W&L Law’s Drumbl Provides Testimony to United Nations on Anti-racism Initiatives Law professor Mark Drumbl recently provided expert testimony to the drafting committee tasked with developing a protocol to the United Nations Convention to Eliminate Racial Discrimination.
Washington and Lee law professor Mark Drumbl recently provided expert testimony to the drafting committee tasked with developing a protocol to the United Nations Convention to Eliminate Racial Discrimination. The protocol will address the criminalization of racism and xenophobia.
Drumbl’s testimony involved the need to establish clear definitions and thresholds of what constitutes an act of racism, the importance of conjoining criminal remedies with civil damages, the need to focus on rehabilitation, the relationship between hate speech and massive human rights violations, and the special circumstances of children and juveniles brainwashed and recruited into hate groups.

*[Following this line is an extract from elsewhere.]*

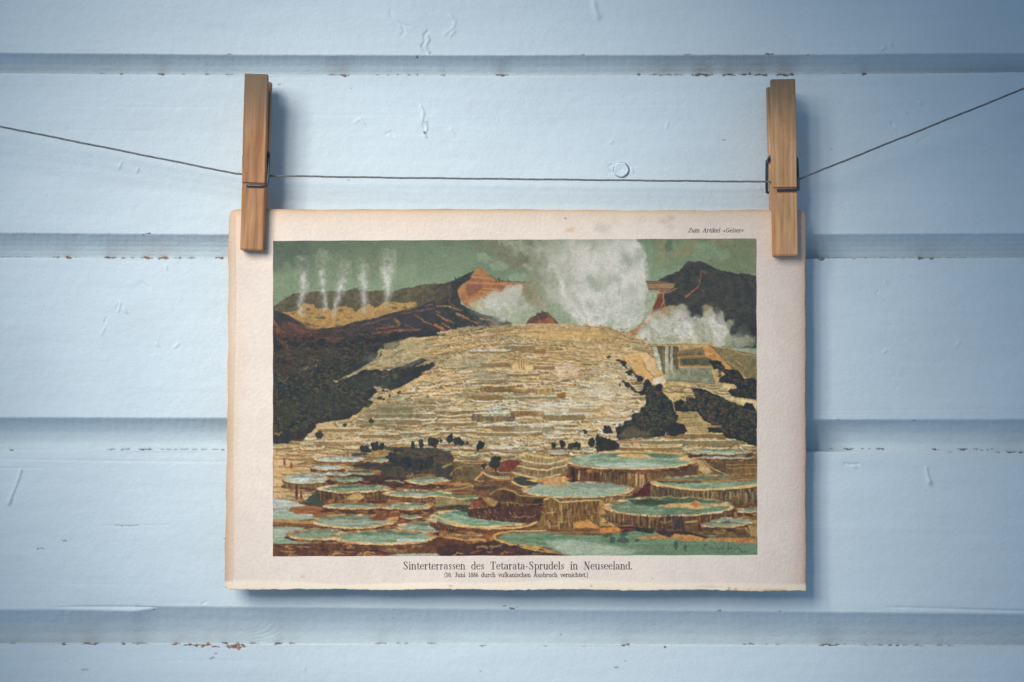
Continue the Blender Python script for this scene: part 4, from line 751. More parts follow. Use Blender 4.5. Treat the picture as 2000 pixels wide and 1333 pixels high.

“A fine balancing act is required to penalize racist speech, while also not handing states an opportunity to become more authoritarian by banning dissenting voices—or remedial/reparative programs—under the pretext of political hate,” said Drumbl.
Drumbl explained that the impetus behind the protocol is to enforce the norms of anti-racism embodied in the U.N. Convention on Racism. One of the underregulated areas is hate speech, and this is one of central challenges in the protocol—“how to preserve free speech while ensuring that speech remains constructive and neither belittling nor hurtful.”
This is a dynamic that international criminal law has addressed in the context of incitement to violence and exhorting persecution, Drumbl said.
“The question is whether the approaches of international criminal law that deal with massive acts of communal violence in armed conflict can help inform the regulation of life in societies that are not caught up in situations of armed conflict.”